- [Your task] All entries below need to be written out exactly, but without their pictures.

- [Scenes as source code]
· · · ·
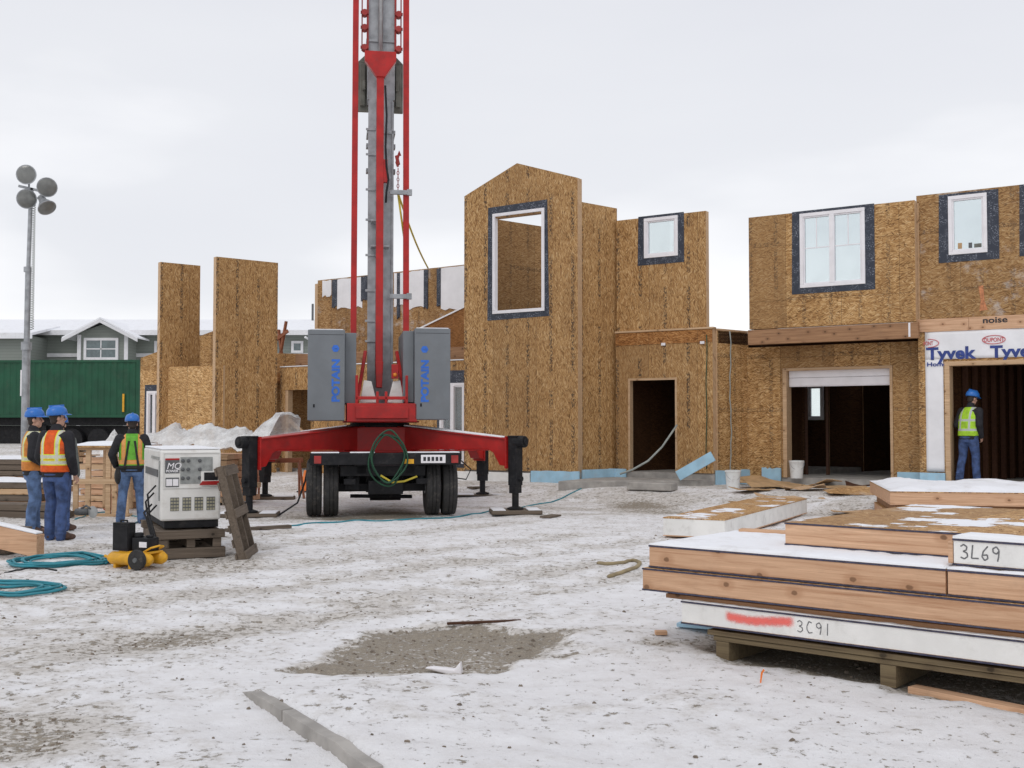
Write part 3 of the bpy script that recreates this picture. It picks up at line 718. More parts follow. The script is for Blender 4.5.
# footing faces: blue foam, white parge, steps
def foot(A, B, z0, z1, mat, name='foam_strip', th=.05, y=-.06, jag=0):
    W, L = frame2(A, B); mb = MB()
    if jag:
        n = 10; top = [(L*k/n, z1-jag*abs(noise.noise(Vector((k*.9,A.x,2))))) for k in range(n+1)]
        mb.prism([(0,z0),(L,z0)]+top[::-1], y, y+th)
    else: mb.box(0, L, y, y+th, z0, z1)
    return mb.build(name, mat, hb, W, .004)
foot(PL(TC,532), PL(TC,580), .22, .53, M['blue foam'], jag=.03); foot(PL(TC,446), PL(TC,531), .05, .46, M['foam'], 'foundation_insulation')
foot(tr+BD*.1, tr+BD*1.2, .2, .56, M['blue foam'])
foot(PL(LC,580), PL(LC,627), .3, .56, M['blue foam'], y=-.09)
foot(er+BD*.05, er+BD*1.25, .15, .58, M['blue foam'], jag=.06); foot(PL(GC,762), PL(GC,781), .12, .62, M['blue foam'], jag=.08)
foot(PL(GC,897), PL(GC,921), .2, .58, M['blue foam']); foot(PL(HC,920), PL(HC,945), .2, .6, M['blue foam'], y=-.1); foot(PL(HC,915), PL(HC,945), -.1, .22, M['foam'], 'foundation_insulation', y=-.09)
# concrete porch in front of the entry
p1, p2, p3, p4 = gnd(558,489,.2).xy, gnd(714,488,.2).xy, PL(LC,708), PL(LC,608)
quadslab([p1, p2, p3+BD*-.1, p4+BD*-.1], -.1, .37, 'porch_slab', M['conc'], .02)
q1, q2 = gnd(640,484,.3).xy, gnd(668,483,.3).xy
# ------------------------------------------------------------------ left house
lb = empty('unfinished_house', Tr(-7,31.5,.1), 'unfinished low strand board house with two tall free standing wall panels', 'house')
def at_par(fn, *a, **k):
    return fn(*a, **k)
HBsave = hb
def VPW(K, px): return plan(px, K/(1860.0-px))
A, B = VPW(50065,215), VPW(50065,277)
w2 = wall(lb, A, B, .2, 6.16, .17, M['osb'], name='tall_wall_panel')
A, B = VPW(53000,159), VPW(53000,199)
w1 = wall(lb, A, B, .2, 6.12, .17, M['osb'], name='tall_wall_panel')
A, B = plan(163,31.4), plan(223,30.55)
wall(lb, A, B, .1, 3.2, .16, M['osbl'], name='wall', label='pale new strand board wall')
A, B = plan(140,32.6), plan(166,32.2)
wq = wall(lb, A, B, .2, 3.15, .16, M['osbl'], [(upx(A,B,147), upx(A,B,162), .7, zat(390,32.4))])
window(lb, wq, wq.u(147), wq.u(162), .7, wq.z(154,391), (.1,.1,.1,.18), 1, False, True, 'white window low in the pale wall')
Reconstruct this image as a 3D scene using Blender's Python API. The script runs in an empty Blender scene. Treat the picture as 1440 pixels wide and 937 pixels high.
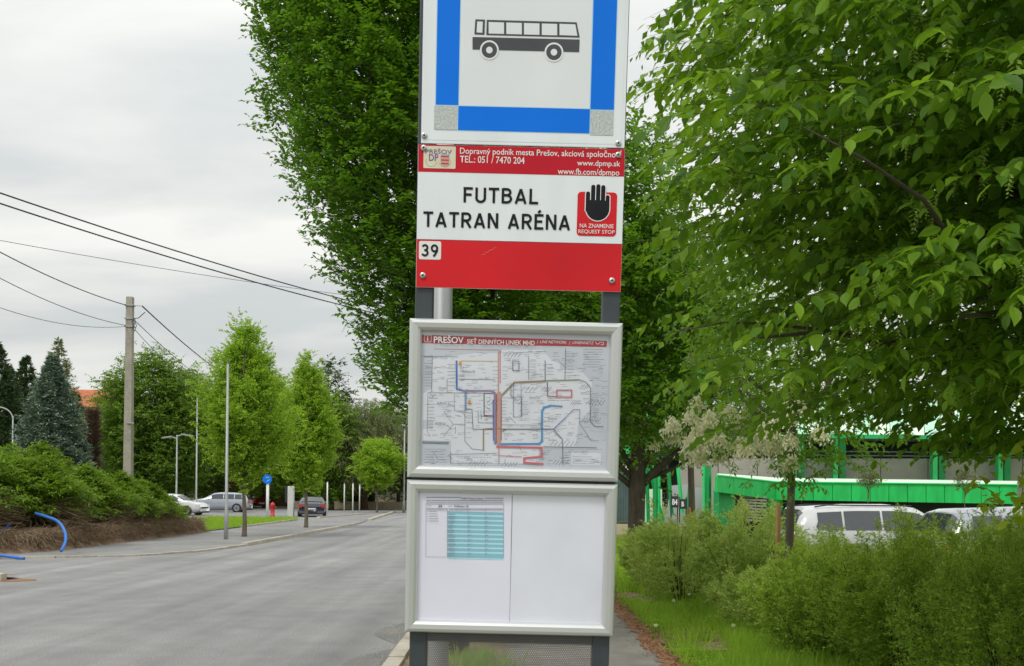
import bpy, math, random
import numpy as np
from mathutils import Matrix, Vector
R = math.radians
SC = bpy.context.scene
COL = SC.collection

# ------------------------------------------------------------------ camera, sky, sun
EYE, F, PX, PY, ROLL = 1.55, 1442.0, 720.0, 696.0, R(0.6)
RV = np.array([math.cos(ROLL), 0, math.sin(ROLL)])
UV = np.array([-math.sin(ROLL), 0, math.cos(ROLL)])
cam = bpy.data.cameras.new('camera')
co = bpy.data.objects.new('camera', cam); COL.objects.link(co)
cam.sensor_width = 36; cam.lens = 36 * F / 1440; cam.shift_y = (PY - 468.5) / 1440
cam.clip_start = 0.1; cam.clip_end = 3000
cam.dof.use_dof = True; cam.dof.focus_distance = 2.35; cam.dof.aperture_fstop = 40
co.matrix_world = Matrix(((RV[0], UV[0], 0, 0), (0, 0, -1, 0), (RV[2], UV[2], 0, EYE), (0, 0, 0, 1)))
SC.camera = co
SC.view_settings.view_transform = 'Standard'; SC.view_settings.look = 'None'
SC.view_settings.exposure = 0.0; SC.view_settings.gamma = 1
SC.render.engine = 'CYCLES'
SC.cycles.max_bounces = 12; SC.cycles.diffuse_bounces = 4; SC.cycles.transmission_bounces = 8; SC.cycles.transparent_max_bounces = 8; SC.cycles.use_denoising = True

SUN_EL, SUN_AZ = R(52), R(215)          # azimuth clockwise from +Y
W = bpy.data.worlds.new('World'); SC.world = W; W.use_nodes = True
nt = W.node_tree; nt.nodes.clear(); N = nt.nodes.new; LK = nt.links.new
def mth(op, a, b=None, nt=None):
    n = nt.nodes.new('ShaderNodeMath'); n.operation = op
    for i, v in enumerate((a, b)):
        if v is None: continue
        if isinstance(v, (int, float)): n.inputs[i].default_value = v
        else: nt.links.new(v, n.inputs[i])
    return n.outputs[0]
sky = N('ShaderNodeTexSky'); sky.sky_type = 'NISHITA'; sky.sun_disc = False
sky.sun_elevation = SUN_EL; sky.sun_rotation = SUN_AZ
tc = N('ShaderNodeTexCoord'); sp = N('ShaderNodeSeparateXYZ'); LK(tc.outputs['Generated'], sp.inputs[0])
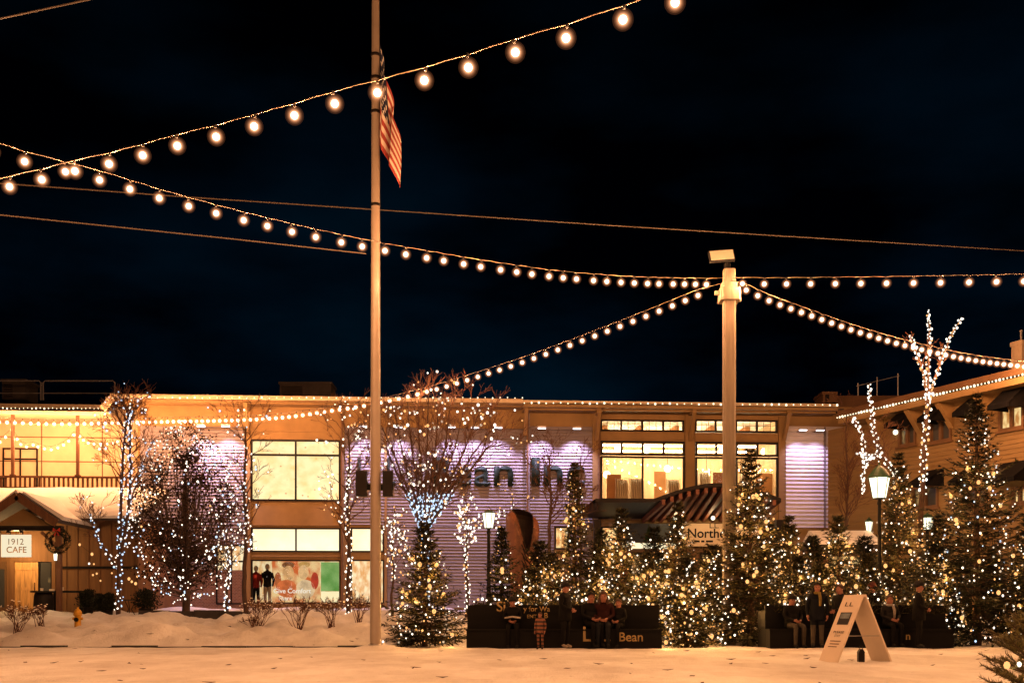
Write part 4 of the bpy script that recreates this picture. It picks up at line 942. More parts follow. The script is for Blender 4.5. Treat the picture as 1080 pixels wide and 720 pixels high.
· · · ·
- [Response to this task]
Write part 3 of the bpy script that recreates this picture. It picks up at line 718. More parts follow. The script is for Blender 4.5.
# footing faces: blue foam, white parge, steps
def foot(A, B, z0, z1, mat, name='foam_strip', th=.05, y=-.06, jag=0):
    W, L = frame2(A, B); mb = MB()
    if jag:
        n = 10; top = [(L*k/n, z1-jag*abs(noise.noise(Vector((k*.9,A.x,2))))) for k in range(n+1)]
        mb.prism([(0,z0),(L,z0)]+top[::-1], y, y+th)
    else: mb.box(0, L, y, y+th, z0, z1)
    return mb.build(name, mat, hb, W, .004)
foot(PL(TC,532), PL(TC,580), .22, .53, M['blue foam'], jag=.03); foot(PL(TC,446), PL(TC,531), .05, .46, M['foam'], 'foundation_insulation')
foot(tr+BD*.1, tr+BD*1.2, .2, .56, M['blue foam'])
foot(PL(LC,580), PL(LC,627), .3, .56, M['blue foam'], y=-.09)
foot(er+BD*.05, er+BD*1.25, .15, .58, M['blue foam'], jag=.06); foot(PL(GC,762), PL(GC,781), .12, .62, M['blue foam'], jag=.08)
foot(PL(GC,897), PL(GC,921), .2, .58, M['blue foam']); foot(PL(HC,920), PL(HC,945), .2, .6, M['blue foam'], y=-.1); foot(PL(HC,915), PL(HC,945), -.1, .22, M['foam'], 'foundation_insulation', y=-.09)
# concrete porch in front of the entry
p1, p2, p3, p4 = gnd(558,489,.2).xy, gnd(714,488,.2).xy, PL(LC,708), PL(LC,608)
quadslab([p1, p2, p3+BD*-.1, p4+BD*-.1], -.1, .37, 'porch_slab', M['conc'], .02)
q1, q2 = gnd(640,484,.3).xy, gnd(668,483,.3).xy
# ------------------------------------------------------------------ left house
lb = empty('unfinished_house', Tr(-7,31.5,.1), 'unfinished low strand board house with two tall free standing wall panels', 'house')
def at_par(fn, *a, **k):
    return fn(*a, **k)
HBsave = hb
def VPW(K, px): return plan(px, K/(1860.0-px))
A, B = VPW(50065,215), VPW(50065,277)
w2 = wall(lb, A, B, .2, 6.16, .17, M['osb'], name='tall_wall_panel')
A, B = VPW(53000,159), VPW(53000,199)
w1 = wall(lb, A, B, .2, 6.12, .17, M['osb'], name='tall_wall_panel')
A, B = plan(163,31.4), plan(223,30.55)
wall(lb, A, B, .1, 3.2, .16, M['osbl'], name='wall', label='pale new strand board wall')
A, B = plan(140,32.6), plan(166,32.2)
wq = wall(lb, A, B, .2, 3.15, .16, M['osbl'], [(upx(A,B,147), upx(A,B,162), .7, zat(390,32.4))])
window(lb, wq, wq.u(147), wq.u(162), .7, wq.z(154,391), (.1,.1,.1,.18), 1, False, True, 'white window low in the pale wall')
Reconstruct this image as a 3D scene using Blender's Python API. The script runs in an empty Blender scene. Treat the picture as 1440 pixels wide and 937 pixels high.
import bpy, math, random
import numpy as np
from mathutils import Matrix, Vector
R = math.radians
SC = bpy.context.scene
COL = SC.collection

# ------------------------------------------------------------------ camera, sky, sun
EYE, F, PX, PY, ROLL = 1.55, 1442.0, 720.0, 696.0, R(0.6)
RV = np.array([math.cos(ROLL), 0, math.sin(ROLL)])
UV = np.array([-math.sin(ROLL), 0, math.cos(ROLL)])
cam = bpy.data.cameras.new('camera')
co = bpy.data.objects.new('camera', cam); COL.objects.link(co)
cam.sensor_width = 36; cam.lens = 36 * F / 1440; cam.shift_y = (PY - 468.5) / 1440
cam.clip_start = 0.1; cam.clip_end = 3000
cam.dof.use_dof = True; cam.dof.focus_distance = 2.35; cam.dof.aperture_fstop = 40
co.matrix_world = Matrix(((RV[0], UV[0], 0, 0), (0, 0, -1, 0), (RV[2], UV[2], 0, EYE), (0, 0, 0, 1)))
SC.camera = co
SC.view_settings.view_transform = 'Standard'; SC.view_settings.look = 'None'
SC.view_settings.exposure = 0.0; SC.view_settings.gamma = 1
SC.render.engine = 'CYCLES'
SC.cycles.max_bounces = 12; SC.cycles.diffuse_bounces = 4; SC.cycles.transmission_bounces = 8; SC.cycles.transparent_max_bounces = 8; SC.cycles.use_denoising = True

SUN_EL, SUN_AZ = R(52), R(215)          # azimuth clockwise from +Y
W = bpy.data.worlds.new('World'); SC.world = W; W.use_nodes = True
nt = W.node_tree; nt.nodes.clear(); N = nt.nodes.new; LK = nt.links.new
def mth(op, a, b=None, nt=None):
    n = nt.nodes.new('ShaderNodeMath'); n.operation = op
    for i, v in enumerate((a, b)):
        if v is None: continue
        if isinstance(v, (int, float)): n.inputs[i].default_value = v
        else: nt.links.new(v, n.inputs[i])
    return n.outputs[0]
sky = N('ShaderNodeTexSky'); sky.sky_type = 'NISHITA'; sky.sun_disc = False
sky.sun_elevation = SUN_EL; sky.sun_rotation = SUN_AZ
tc = N('ShaderNodeTexCoord'); sp = N('ShaderNodeSeparateXYZ'); LK(tc.outputs['Generated'], sp.inputs[0])
Write part 4 of the bpy script that recreates this picture. It picks up at line 942. More parts follow. The script is for Blender 4.5. Treat the picture as 1080 pixels wide and 720 pixels high.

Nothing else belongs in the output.